• Problem to work on: Skip any picture you find and retype all the remaining lines exactly.

++++++++

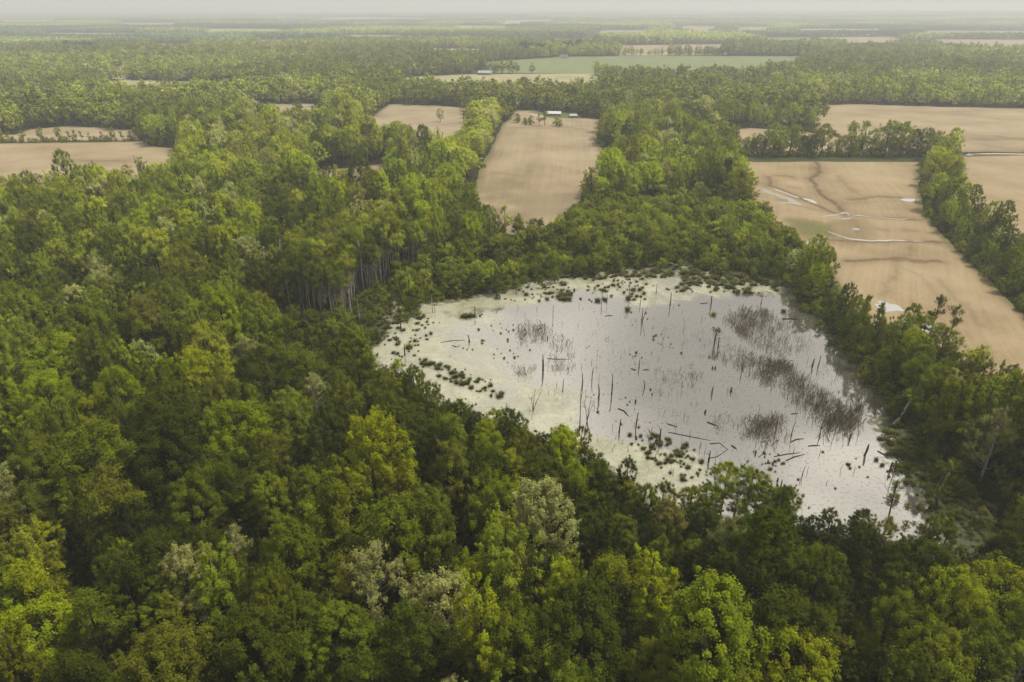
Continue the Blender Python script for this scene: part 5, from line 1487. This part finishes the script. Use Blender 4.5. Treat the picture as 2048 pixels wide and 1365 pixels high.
# ------------------------------------------------------------------ farm buildings
def house(name, px_, py_, L, Wd, H, roof_h, rz, wall, roof, lab, cat, chimney=False, porch=False, doors=1, group=None):
    p = at(px_, py_)
    root = tag(empty(name, (p[0], p[1], 0), rz), lab, cat, group)
    w = MB()
    w.box((0, 0, H / 2), (L, Wd, H))
    for sx in (-1, 1):                   # gable triangles
        x = sx * (L / 2 - .1)
        w.add([(x - .1, -Wd / 2, H), (x - .1, Wd / 2, H), (x - .1, 0, H + roof_h), (x + .1, -Wd / 2, H), (x + .1, Wd / 2, H), (x + .1, 0, H + roof_h)], [(0, 2, 1), (3, 4, 5), (0, 1, 4, 3), (1, 2, 5, 4), (2, 0, 3, 5)])
    w.build('wall', M[wall], root)
    r = MB(); e = .5; t_ = .18
    for sy in (-1, 1):
        y1 = sy * (Wd / 2 + e); z1 = H - e * roof_h / (Wd / 2)
        vs = [(-L / 2 - e, y1, z1), (L / 2 + e, y1, z1), (L / 2 + e, 0, H + roof_h), (-L / 2 - e, 0, H + roof_h)]
        vs += [(x, y, z + t_) for x, y, z in vs]
        r.add(vs, [(0, 1, 2, 3), (4, 5, 6, 7), (0, 1, 5, 4), (1, 2, 6, 5), (2, 3, 7, 6), (3, 0, 4, 7)])
    ro = r.build('roof', M[roof], root)
    if chimney:
        c_ = MB(); c_.box((L * .2, 0, H + roof_h + .35), (.8, .8, 1.6)); c_.build('chimney', M['brick_wall'], ro)
    for k in range(doors):
        d = MB(); d.box((-L * .28 + k * L * .4, -Wd / 2 - .03, 1.1), (1.1 if cat == 'house' else 3.0, .10, 2.1)); dd_ = d.build('door', M['door'], root)
        h_ = MB(); h_.box((-L * .28 + k * L * .4 + .4, -Wd / 2 - .12, 1.05), (.12, .08, .12)); h_.build('handle', M['rim'], dd_)
    nw = max(2, int(L / 4.5))
    for k in range(nw):
        x = -L / 2 + (k + .5) * L / nw + .5
        if abs(x + L * .28) < 1.6: continue
        for sy in (-1, 1):
            f = MB(); f.box((x, sy * (Wd / 2 + .02), H * .55), (1.3, .10, 1.3)); fr = f.build('window', M['white_wall'], root)
            g_ = MB(); g_.box((x, sy * (Wd / 2 + .05), H * .55), (1.05, .10, 1.05)); g_.build('pane', M['window'], fr)
    if porch:
        q = MB(); q.box((0, -Wd / 2 - 1.7, 2.6), (L * .7, 2.6, .16))
        for k in range(4): q.box((-L * .33 + k * L * .22, -Wd / 2 - 2.8, 1.26), (.16, .16, 2.5))
        q.build('porch', M['grey_wall'], root)
    return root
house('barn', 1108, 232, 14, 7, 2.6, 1.8, R_(-8), 'grey_wall', 'metal_roof', 'long barn with pale metal roof behind the central tan field', 'barn', doors=2)
house('shed', 1146, 236, 7, 5, 2.4, 1.3, R_(6), 'grey_wall', 'grey_roof', 'small grey shed right of the pale-roofed barn', 'shed')
house('farm_shed', 970, 150, 22, 10, 3.6, 2.8, R_(-14), 'grey_wall', 'grey_roof', 'long grey-roofed farm shed at the edge of the meadow', 'barn', doors=2)
house('farm_shed', 952, 147, 15, 8, 3.4, 2.4, R_(25), 'white_wall', 'metal_roof', 'white farm building left behind the long grey-roofed shed', 'barn')
house('farmhouse', 899, 128, 15, 9, 4.2, 3.2, R_(5), 'white_wall', 'metal_roof', 'small white house with pale roof at the tree line left of the wheat', 'house', True)
house('farmhouse', 1127, 117, 18, 10, 4.0, 3.6, R_(18), 'white_wall', 'shingle_roof', 'white house with dark roof on the far edge of the wheat', 'house', True, True)
house('farmhouse', 1044, 116, 14, 9, 4.2, 3.2, R_(-4), 'white_wall', 'shingle_roof', 'white house half hidden under the dark pines', 'house', True)
# vehicle at the corner of the fields
p = at(1938, 313)
root = tag(empty('pickup_truck', (p[0], p[1], 0.05), R_(20)), 'small white pickup parked by a bush where the field track begins', 'pickup')
b = MB(); b.add([(-2.6, y, z) for y, z in ((-.9, .5), (.9, .5))] + [(2.6, y, z) for y, z in ((-.9, .5), (.9, .5))] + [(-2.6, -.9, 1.05), (-2.6, .9, 1.05), (2.5, -.85, .98), (2.5, .85, .98)], [(0, 1, 3, 2), (4, 5, 7, 6), (0, 2, 6, 4), (1, 3, 7, 5), (0, 1, 5, 4), (2, 3, 7, 6)])
b.build('body', M['car_white'], root)
cb = MB(); cb.add([(-.9, -.82, 1.06), (1.2, -.82, 1.06), (.75, -.68, 1.75), (-.75, -.68, 1.75), (-.9, .82, 1.06), (1.2, .82, 1.06), (.75, .68, 1.75), (-.75, .68, 1.75)], [(0, 1, 2, 3), (4, 5, 6, 7), (2, 3, 7, 6), (0, 3, 7, 4), (1, 2, 6, 5), (0, 1, 5, 4)])
cab = cb.build('cab', M['car_white'], root)
for sy in (-1, 1):
    wn = MB(); wn.add([(-.65, sy * .83, 1.15), (.9, sy * .83, 1.15), (.65, sy * .72, 1.65), (-.6, sy * .72, 1.65)], [(0, 1, 2, 3)]); wn.build('window', M['window'], cab)
for sx in (-1.6, 1.6):
    for sy in (-.9, .9):
        wm_ = MB(); wm_.tube([(sx, sy - .12, .38), (sx, sy + .12, .38)], [.38, .38], 14); wh = wm_.build('wheel', M['rubber'], root)
        rm_ = MB(); rm_.tube([(sx, sy - .13, .38), (sx, sy + .13, .38)], [.2, .2], 10); rm_.build('rim', M['rim'], wh)
# ------------------------------------------------------------------ the air
hz_m, t, out = new_mat('haze_air')
pv = N(t, 'ShaderNodeVolumePrincipled')
pv.inputs['Color'].default_value = (*HAZE_COLOR, 1)
pv.inputs['Density'].default_value = HAZE_DENSITY
pv.inputs['Anisotropy'].default_value = 0.15
t.links.new(pv.outputs[0], out.inputs['Volume'])
hb = MB(); hb.box((0, 0, 61), (41000, 41000, 150))
hz = hb.build('haze', hz_m)
tag(hz, kind='stuff')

++++++++

• Result of this exercise:
Continue the Blender Python script for this scene: part 5, from line 1487. This part finishes the script. Use Blender 4.5. Treat the picture as 2048 pixels wide and 1365 pixels high.
# ------------------------------------------------------------------ farm buildings
def house(name, px_, py_, L, Wd, H, roof_h, rz, wall, roof, lab, cat, chimney=False, porch=False, doors=1, group=None):
    p = at(px_, py_)
    root = tag(empty(name, (p[0], p[1], 0), rz), lab, cat, group)
    w = MB()
    w.box((0, 0, H / 2), (L, Wd, H))
    for sx in (-1, 1):                   # gable triangles
        x = sx * (L / 2 - .1)
        w.add([(x - .1, -Wd / 2, H), (x - .1, Wd / 2, H), (x - .1, 0, H + roof_h), (x + .1, -Wd / 2, H), (x + .1, Wd / 2, H), (x + .1, 0, H + roof_h)], [(0, 2, 1), (3, 4, 5), (0, 1, 4, 3), (1, 2, 5, 4), (2, 0, 3, 5)])
    w.build('wall', M[wall], root)
    r = MB(); e = .5; t_ = .18
    for sy in (-1, 1):
        y1 = sy * (Wd / 2 + e); z1 = H - e * roof_h / (Wd / 2)
        vs = [(-L / 2 - e, y1, z1), (L / 2 + e, y1, z1), (L / 2 + e, 0, H + roof_h), (-L / 2 - e, 0, H + roof_h)]
        vs += [(x, y, z + t_) for x, y, z in vs]
        r.add(vs, [(0, 1, 2, 3), (4, 5, 6, 7), (0, 1, 5, 4), (1, 2, 6, 5), (2, 3, 7, 6), (3, 0, 4, 7)])
    ro = r.build('roof', M[roof], root)
    if chimney:
        c_ = MB(); c_.box((L * .2, 0, H + roof_h + .35), (.8, .8, 1.6)); c_.build('chimney', M['brick_wall'], ro)
    for k in range(doors):
        d = MB(); d.box((-L * .28 + k * L * .4, -Wd / 2 - .03, 1.1), (1.1 if cat == 'house' else 3.0, .10, 2.1)); dd_ = d.build('door', M['door'], root)
        h_ = MB(); h_.box((-L * .28 + k * L * .4 + .4, -Wd / 2 - .12, 1.05), (.12, .08, .12)); h_.build('handle', M['rim'], dd_)
    nw = max(2, int(L / 4.5))
    for k in range(nw):
        x = -L / 2 + (k + .5) * L / nw + .5
        if abs(x + L * .28) < 1.6: continue
        for sy in (-1, 1):
            f = MB(); f.box((x, sy * (Wd / 2 + .02), H * .55), (1.3, .10, 1.3)); fr = f.build('window', M['white_wall'], root)
            g_ = MB(); g_.box((x, sy * (Wd / 2 + .05), H * .55), (1.05, .10, 1.05)); g_.build('pane', M['window'], fr)
    if porch:
        q = MB(); q.box((0, -Wd / 2 - 1.7, 2.6), (L * .7, 2.6, .16))
        for k in range(4): q.box((-L * .33 + k * L * .22, -Wd / 2 - 2.8, 1.26), (.16, .16, 2.5))
        q.build('porch', M['grey_wall'], root)
    return root
house('barn', 1108, 232, 14, 7, 2.6, 1.8, R_(-8), 'grey_wall', 'metal_roof', 'long barn with pale metal roof behind the central tan field', 'barn', doors=2)
house('shed', 1146, 236, 7, 5, 2.4, 1.3, R_(6), 'grey_wall', 'grey_roof', 'small grey shed right of the pale-roofed barn', 'shed')
house('farm_shed', 970, 150, 22, 10, 3.6, 2.8, R_(-14), 'grey_wall', 'grey_roof', 'long grey-roofed farm shed at the edge of the meadow', 'barn', doors=2)
house('farm_shed', 952, 147, 15, 8, 3.4, 2.4, R_(25), 'white_wall', 'metal_roof', 'white farm building left behind the long grey-roofed shed', 'barn')
house('farmhouse', 899, 128, 15, 9, 4.2, 3.2, R_(5), 'white_wall', 'metal_roof', 'small white house with pale roof at the tree line left of the wheat', 'house', True)
house('farmhouse', 1127, 117, 18, 10, 4.0, 3.6, R_(18), 'white_wall', 'shingle_roof', 'white house with dark roof on the far edge of the wheat', 'house', True, True)
house('farmhouse', 1044, 116, 14, 9, 4.2, 3.2, R_(-4), 'white_wall', 'shingle_roof', 'white house half hidden under the dark pines', 'house', True)
# vehicle at the corner of the fields
p = at(1938, 313)
root = tag(empty('pickup_truck', (p[0], p[1], 0.05), R_(20)), 'small white pickup parked by a bush where the field track begins', 'pickup')
b = MB(); b.add([(-2.6, y, z) for y, z in ((-.9, .5), (.9, .5))] + [(2.6, y, z) for y, z in ((-.9, .5), (.9, .5))] + [(-2.6, -.9, 1.05), (-2.6, .9, 1.05), (2.5, -.85, .98), (2.5, .85, .98)], [(0, 1, 3, 2), (4, 5, 7, 6), (0, 2, 6, 4), (1, 3, 7, 5), (0, 1, 5, 4), (2, 3, 7, 6)])
b.build('body', M['car_white'], root)
cb = MB(); cb.add([(-.9, -.82, 1.06), (1.2, -.82, 1.06), (.75, -.68, 1.75), (-.75, -.68, 1.75), (-.9, .82, 1.06), (1.2, .82, 1.06), (.75, .68, 1.75), (-.75, .68, 1.75)], [(0, 1, 2, 3), (4, 5, 6, 7), (2, 3, 7, 6), (0, 3, 7, 4), (1, 2, 6, 5), (0, 1, 5, 4)])
cab = cb.build('cab', M['car_white'], root)
for sy in (-1, 1):
    wn = MB(); wn.add([(-.65, sy * .83, 1.15), (.9, sy * .83, 1.15), (.65, sy * .72, 1.65), (-.6, sy * .72, 1.65)], [(0, 1, 2, 3)]); wn.build('window', M['window'], cab)
for sx in (-1.6, 1.6):
    for sy in (-.9, .9):
        wm_ = MB(); wm_.tube([(sx, sy - .12, .38), (sx, sy + .12, .38)], [.38, .38], 14); wh = wm_.build('wheel', M['rubber'], root)
        rm_ = MB(); rm_.tube([(sx, sy - .13, .38), (sx, sy + .13, .38)], [.2, .2], 10); rm_.build('rim', M['rim'], wh)
# ------------------------------------------------------------------ the air
hz_m, t, out = new_mat('haze_air')
pv = N(t, 'ShaderNodeVolumePrincipled')
pv.inputs['Color'].default_value = (*HAZE_COLOR, 1)
pv.inputs['Density'].default_value = HAZE_DENSITY
pv.inputs['Anisotropy'].default_value = 0.15
t.links.new(pv.outputs[0], out.inputs['Volume'])
hb = MB(); hb.box((0, 0, 61), (41000, 41000, 150))
hz = hb.build('haze', hz_m)
tag(hz, kind='stuff')